2. What are the roles of the library media specialist in today's schools?
3. How do students use electronic information resources for learning?
4. What has been the impact of the Information Literacy Skills for Student Learning on library media programs?
At the center of the diamond, illuminating each of the questions and reflecting the light from the answers, is the issue that has always been at the center of education: student learning. For the next decade and beyond, the most important research area for the school library media field involves establishing and documenting the direct relationship of library media programs and library media specialists to that central educational focus. Thus, the four questions draw their luster from the centrality of student learning to the library media field. Answering them in ways that shed light on the relationship of the field to learning will polish the diamond and make it shine more brightly in its own right and sparkle more valuably in the larger field of education.
The questions are grounded in the field's existing body of scholarship at the same time they open new lines of inquiry. The first two have captured researchers' attention for over a generation, but new developments--political as well as technological--have changed the components of the questions and the nature of the answers. The third focuses on a "new" issue but cannot be answered without reference to what we know about learning in general and about learning with information in particular. And the fourth addresses an even newer issue, since there has not yet been enough time to gather enough data to answer it in any meaningful way. Nevertheless, it, too, is grounded in assumptions and priorities the field has held since its inception. And by the end of the coming decade, this facet of the diamond may represent the most important research question in the field.

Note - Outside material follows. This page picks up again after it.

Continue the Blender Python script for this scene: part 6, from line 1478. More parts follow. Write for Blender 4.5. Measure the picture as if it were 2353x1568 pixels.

Other questions will also be important to the field in the next decade--for example, more research like Latrobe and Masters's (2001) study of the implementation of the field's new national guidelines, Information Power: Building Partnerships for Learning (AASL and AECT, 1998), would obviously add to our understanding of a variety of issues. With over fifty-six thousand copies of these guidelines sold in twenty-four countries (Robert Hershman, personal communication, March 11, 2002), there is a substantial arena in which to conduct research on the influence of the document, both nationally and internationally. In addition, gathering national statistics about library media programs in the United States in a more regular and comprehensive manner than is currently done would clearly help establish a baseline against which future progress could be measured (A. C. Weeks, personal communication, March 10, 2002). But the four questions noted above are more fine-grained and ultimately more central to the field's essential and enduring concerns. Taken together, they represent library media's diamond-hard core as well as suggesting new facets that will help move forward both the field's research agenda and its effective practice.
1. WHAT ARE THE CONTRIBUTIONS OF LIBRARY MEDIA PROGRAMS TO STUDENT ACHIEVEMENT?
No one would deny that this is an area of singular importance to the field. While library media professionals "know" the value of their programs' contributions and can point to individual studies as evidence of that value, the field needs more systematic and widespread research evidence in this area to support its claims. Gathering this evidence is important on a professional level as well as a political one. As a professional discipline, library media has an obligation to examine itself and its programs continuously to ensure that they are useful and effective. Politically, until research yields compelling--and widespread--evidence of the nature and extent of library media programs' contributions to measurable student achievement--and until administrators and other decision-makers are convinced to pay attention to that evidence--library media programs' status in the schools will be marginal, even tenuous.